La lavoratrice impugna giudizialmente il licenziamento irrogatole dopo che il personale IT (tecnico informatico) della società aveva rinvenuto, all’interno di una chat aziendale accessibile solo agli utenti in possesso di apposita password, delle pesanti offese che la dipendente aveva rivolto ad una superiore gerarchica e a qualche altra collega.
La Corte d’Appello accoglie la predetta domanda, sul presupposto:
- dell'inutilizzabilità del materiale estratto dal computer della lavoratrice a causa della violazione dell'art. 4, comma 3, della L. 300/1970, per avere l’azienda omesso di dare la necessaria tempestiva ed adeguata informazione ai dipendenti circa l’effettuazione dei controlli;
- dell’inutilizzabilità dei messaggi incriminati da parte di estranei alla conversazione, in quanto costituenti corrispondenza privata svolta in via riservata;
- dell’assenza dell’intento denigratorio dell’autrice di tali messaggi, costituendo le espressioni utilizzate uno sfogo della mittente, rivolto alla sola destinataria.

La sentenza

La Cassazione - confermando quanto stabilito dalla Corte d’Appello - rileva che il controllo del computer in uso ai lavoratori se inizialmente determinato soltanto da ragioni tecniche ed esigenze di manutenzione del sistema, non può assumere poi - una volta rilevata l'esistenza di elementi disciplinarmente rilevanti - la natura di un "controllo difensivo".

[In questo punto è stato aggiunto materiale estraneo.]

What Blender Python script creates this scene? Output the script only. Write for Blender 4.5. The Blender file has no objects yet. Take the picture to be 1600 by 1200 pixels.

Secondo i Giudici di legittimità in detta ipotesi, dunque, il risultato dei controlli di natura tecnica può essere utilizzato per tutti i fini connessi al rapporto di lavoro, compresi quindi quelli disciplinari, solo a condizione che - ai sensi di quanto previsto dall’ art. 4, comma 3, della L. 300/1970 - sia stata data al dipendente adeguata informazione delle modalità d'uso degli strumenti e di effettuazione dei controlli, nel rispetto di quanto disposto dal D.Lgs. 196/2003.

Per la sentenza, invero, per integrare la fattispecie dei c.d. controlli difensivi, che esulano dal campo di applicazione dell’art. 4 Stat. Lav., è necessario, da un lato, che detti controlli siano destinati a proteggere beni aziendali o siano finalizzati a contestazioni sulla prestazione lavorativa e, dall’altro lato, che tale evenienza sia pacificamente eccepita al dipendente.

Su tali presupposti, la Suprema Corte rigetta il ricorso della società, confermando la non utilizzabilità a fini disciplinari delle conversazioni contenute nella chat aziendale.